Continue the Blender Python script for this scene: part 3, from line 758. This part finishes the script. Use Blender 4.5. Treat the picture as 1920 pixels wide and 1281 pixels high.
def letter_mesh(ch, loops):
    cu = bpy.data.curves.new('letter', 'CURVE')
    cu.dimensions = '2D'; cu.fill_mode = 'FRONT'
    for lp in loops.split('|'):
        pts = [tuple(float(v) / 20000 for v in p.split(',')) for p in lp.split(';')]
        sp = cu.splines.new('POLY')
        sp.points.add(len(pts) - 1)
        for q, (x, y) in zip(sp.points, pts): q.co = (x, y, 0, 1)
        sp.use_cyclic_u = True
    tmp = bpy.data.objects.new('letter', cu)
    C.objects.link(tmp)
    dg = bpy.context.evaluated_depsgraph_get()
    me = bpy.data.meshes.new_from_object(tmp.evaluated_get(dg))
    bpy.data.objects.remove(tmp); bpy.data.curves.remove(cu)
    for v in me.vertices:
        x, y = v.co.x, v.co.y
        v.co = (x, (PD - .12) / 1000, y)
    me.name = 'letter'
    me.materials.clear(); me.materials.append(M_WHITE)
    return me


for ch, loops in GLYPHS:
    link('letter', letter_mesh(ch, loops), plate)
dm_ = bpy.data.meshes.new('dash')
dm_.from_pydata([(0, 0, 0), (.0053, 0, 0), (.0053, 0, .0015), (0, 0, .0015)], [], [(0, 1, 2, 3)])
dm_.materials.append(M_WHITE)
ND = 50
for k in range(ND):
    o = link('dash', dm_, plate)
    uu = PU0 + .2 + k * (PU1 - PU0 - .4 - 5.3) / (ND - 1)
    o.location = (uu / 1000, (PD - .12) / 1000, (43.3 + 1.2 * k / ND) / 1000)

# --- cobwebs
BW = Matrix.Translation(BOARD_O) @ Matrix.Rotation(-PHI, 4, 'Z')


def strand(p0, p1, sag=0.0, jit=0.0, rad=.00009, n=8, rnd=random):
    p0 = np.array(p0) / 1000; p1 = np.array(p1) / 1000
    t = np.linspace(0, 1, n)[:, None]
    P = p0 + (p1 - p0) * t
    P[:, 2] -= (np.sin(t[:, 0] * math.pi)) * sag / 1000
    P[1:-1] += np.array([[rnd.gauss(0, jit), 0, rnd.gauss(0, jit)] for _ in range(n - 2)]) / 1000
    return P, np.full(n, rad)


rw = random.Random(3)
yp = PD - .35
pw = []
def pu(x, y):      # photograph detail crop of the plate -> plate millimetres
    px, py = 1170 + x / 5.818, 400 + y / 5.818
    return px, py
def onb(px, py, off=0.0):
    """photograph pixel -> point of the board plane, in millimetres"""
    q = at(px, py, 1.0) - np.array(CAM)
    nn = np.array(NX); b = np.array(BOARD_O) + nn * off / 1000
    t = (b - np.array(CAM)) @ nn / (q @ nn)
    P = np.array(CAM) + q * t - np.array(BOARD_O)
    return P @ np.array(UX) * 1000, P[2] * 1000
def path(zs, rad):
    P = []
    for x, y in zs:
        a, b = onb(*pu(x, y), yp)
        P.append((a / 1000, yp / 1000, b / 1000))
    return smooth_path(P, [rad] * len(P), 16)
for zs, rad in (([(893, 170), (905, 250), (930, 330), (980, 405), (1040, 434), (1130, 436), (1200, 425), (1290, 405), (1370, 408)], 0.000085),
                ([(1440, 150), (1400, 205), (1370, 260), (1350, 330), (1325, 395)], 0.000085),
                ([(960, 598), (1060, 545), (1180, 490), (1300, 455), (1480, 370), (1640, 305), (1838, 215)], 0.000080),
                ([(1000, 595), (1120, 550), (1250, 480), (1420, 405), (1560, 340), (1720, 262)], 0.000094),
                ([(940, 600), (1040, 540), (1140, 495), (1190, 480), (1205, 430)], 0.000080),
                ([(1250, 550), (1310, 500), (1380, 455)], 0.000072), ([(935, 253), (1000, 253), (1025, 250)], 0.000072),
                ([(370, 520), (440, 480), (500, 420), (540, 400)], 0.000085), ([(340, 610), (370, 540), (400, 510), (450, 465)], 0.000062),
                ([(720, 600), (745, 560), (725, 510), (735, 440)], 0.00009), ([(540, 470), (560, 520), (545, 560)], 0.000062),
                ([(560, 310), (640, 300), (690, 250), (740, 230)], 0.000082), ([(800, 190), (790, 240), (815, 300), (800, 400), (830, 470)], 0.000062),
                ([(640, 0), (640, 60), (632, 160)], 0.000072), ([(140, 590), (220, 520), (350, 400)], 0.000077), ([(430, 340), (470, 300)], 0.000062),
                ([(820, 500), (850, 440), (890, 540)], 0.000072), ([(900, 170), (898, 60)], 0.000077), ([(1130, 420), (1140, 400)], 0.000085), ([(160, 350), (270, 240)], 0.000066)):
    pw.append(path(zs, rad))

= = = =

Repeat the whole listing exactly, keeping every line intact.

- _Written reply_:
Continue the Blender Python script for this scene: part 3, from line 758. This part finishes the script. Use Blender 4.5. Treat the picture as 1920 pixels wide and 1281 pixels high.
def letter_mesh(ch, loops):
    cu = bpy.data.curves.new('letter', 'CURVE')
    cu.dimensions = '2D'; cu.fill_mode = 'FRONT'
    for lp in loops.split('|'):
        pts = [tuple(float(v) / 20000 for v in p.split(',')) for p in lp.split(';')]
        sp = cu.splines.new('POLY')
        sp.points.add(len(pts) - 1)
        for q, (x, y) in zip(sp.points, pts): q.co = (x, y, 0, 1)
        sp.use_cyclic_u = True
    tmp = bpy.data.objects.new('letter', cu)
    C.objects.link(tmp)
    dg = bpy.context.evaluated_depsgraph_get()
    me = bpy.data.meshes.new_from_object(tmp.evaluated_get(dg))
    bpy.data.objects.remove(tmp); bpy.data.curves.remove(cu)
    for v in me.vertices:
        x, y = v.co.x, v.co.y
        v.co = (x, (PD - .12) / 1000, y)
    me.name = 'letter'
    me.materials.clear(); me.materials.append(M_WHITE)
    return me


for ch, loops in GLYPHS:
    link('letter', letter_mesh(ch, loops), plate)
dm_ = bpy.data.meshes.new('dash')
dm_.from_pydata([(0, 0, 0), (.0053, 0, 0), (.0053, 0, .0015), (0, 0, .0015)], [], [(0, 1, 2, 3)])
dm_.materials.append(M_WHITE)
ND = 50
for k in range(ND):
    o = link('dash', dm_, plate)
    uu = PU0 + .2 + k * (PU1 - PU0 - .4 - 5.3) / (ND - 1)
    o.location = (uu / 1000, (PD - .12) / 1000, (43.3 + 1.2 * k / ND) / 1000)

# --- cobwebs
BW = Matrix.Translation(BOARD_O) @ Matrix.Rotation(-PHI, 4, 'Z')


def strand(p0, p1, sag=0.0, jit=0.0, rad=.00009, n=8, rnd=random):
    p0 = np.array(p0) / 1000; p1 = np.array(p1) / 1000
    t = np.linspace(0, 1, n)[:, None]
    P = p0 + (p1 - p0) * t
    P[:, 2] -= (np.sin(t[:, 0] * math.pi)) * sag / 1000
    P[1:-1] += np.array([[rnd.gauss(0, jit), 0, rnd.gauss(0, jit)] for _ in range(n - 2)]) / 1000
    return P, np.full(n, rad)


rw = random.Random(3)
yp = PD - .35
pw = []
def pu(x, y):      # photograph detail crop of the plate -> plate millimetres
    px, py = 1170 + x / 5.818, 400 + y / 5.818
    return px, py
def onb(px, py, off=0.0):
    """photograph pixel -> point of the board plane, in millimetres"""
    q = at(px, py, 1.0) - np.array(CAM)
    nn = np.array(NX); b = np.array(BOARD_O) + nn * off / 1000
    t = (b - np.array(CAM)) @ nn / (q @ nn)
    P = np.array(CAM) + q * t - np.array(BOARD_O)
    return P @ np.array(UX) * 1000, P[2] * 1000
def path(zs, rad):
    P = []
    for x, y in zs:
        a, b = onb(*pu(x, y), yp)
        P.append((a / 1000, yp / 1000, b / 1000))
    return smooth_path(P, [rad] * len(P), 16)
for zs, rad in (([(893, 170), (905, 250), (930, 330), (980, 405), (1040, 434), (1130, 436), (1200, 425), (1290, 405), (1370, 408)], 0.000085),
                ([(1440, 150), (1400, 205), (1370, 260), (1350, 330), (1325, 395)], 0.000085),
                ([(960, 598), (1060, 545), (1180, 490), (1300, 455), (1480, 370), (1640, 305), (1838, 215)], 0.000080),
                ([(1000, 595), (1120, 550), (1250, 480), (1420, 405), (1560, 340), (1720, 262)], 0.000094),
                ([(940, 600), (1040, 540), (1140, 495), (1190, 480), (1205, 430)], 0.000080),
                ([(1250, 550), (1310, 500), (1380, 455)], 0.000072), ([(935, 253), (1000, 253), (1025, 250)], 0.000072),
                ([(370, 520), (440, 480), (500, 420), (540, 400)], 0.000085), ([(340, 610), (370, 540), (400, 510), (450, 465)], 0.000062),
                ([(720, 600), (745, 560), (725, 510), (735, 440)], 0.00009), ([(540, 470), (560, 520), (545, 560)], 0.000062),
                ([(560, 310), (640, 300), (690, 250), (740, 230)], 0.000082), ([(800, 190), (790, 240), (815, 300), (800, 400), (830, 470)], 0.000062),
                ([(640, 0), (640, 60), (632, 160)], 0.000072), ([(140, 590), (220, 520), (350, 400)], 0.000077), ([(430, 340), (470, 300)], 0.000062),
                ([(820, 500), (850, 440), (890, 540)], 0.000072), ([(900, 170), (898, 60)], 0.000077), ([(1130, 420), (1140, 400)], 0.000085), ([(160, 350), (270, 240)], 0.000066)):
    pw.append(path(zs, rad))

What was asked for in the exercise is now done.